The Coverts, now and long since utterly extinct, were once among the most powerful, as they were also among the noblest, in the county. They were of Norman descent, and, to use a well-worn phrase, “came over with the Conqueror”; but they are not found settled here until towards the close of the fifteenth century, being preceded, as lords of the manor, by the Poynings of Poynings, and by the Berkeleys and Stanleys. Sir Walter Covert, to whose ancestors the manor fell by marriage, was the builder of that Slaugham Place whose ruins yet remain to show his idea of what was due to a landed proprietor of his standing. They cover, within their enclosing walls of red brick, which rise from the yet partly filled moat, over three acres of what is now orchard and meadowland. In spring the apple trees bloom pink and white amid the grey and lichen-stained ashlar of the ruined walls and arches of Palladian architecture, and the lush grass grows tall around the cold hearths of the roofless rooms. The noble gateway leads now, not from courtyard to hall, but doorless, with its massive stones wrenched apart by clinging ivy, stands merely as some sort of key to the enigma of ground plan presented by walls ruinated in greater part to the level of the watery turf.
The singular facts of high wall and moat surrounding a mansion of Jacobean build seem to point to an earlier building, contrived with these defences when men thought first of security and afterwards of comfort.
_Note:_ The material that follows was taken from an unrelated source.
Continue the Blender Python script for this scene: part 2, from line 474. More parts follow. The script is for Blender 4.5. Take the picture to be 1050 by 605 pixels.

Some few mullioned windows of much earlier date than the greater part of the mansion remain to confirm the thought.
That a building of the magnificence attested by these crumbling walls should have been allowed to fall into decay so shortly after its completion is a singular fact. Though the male line of the Coverts failed, and their estates passed, by the marriage of their womankind, into other hands, yet their alienation would not necessarily imply the destruction of their roof-tree. The explanation is to be sought in the situation and defects of the ground upon which Slaugham Place stood: a marshy tract of land, which no builder of to-day would think of selecting as a site for so important a dwelling. Home as it was of swamps and damps, and quashy as it is even now, it must have been in the past the breeding-ground of agues and chills innumerable.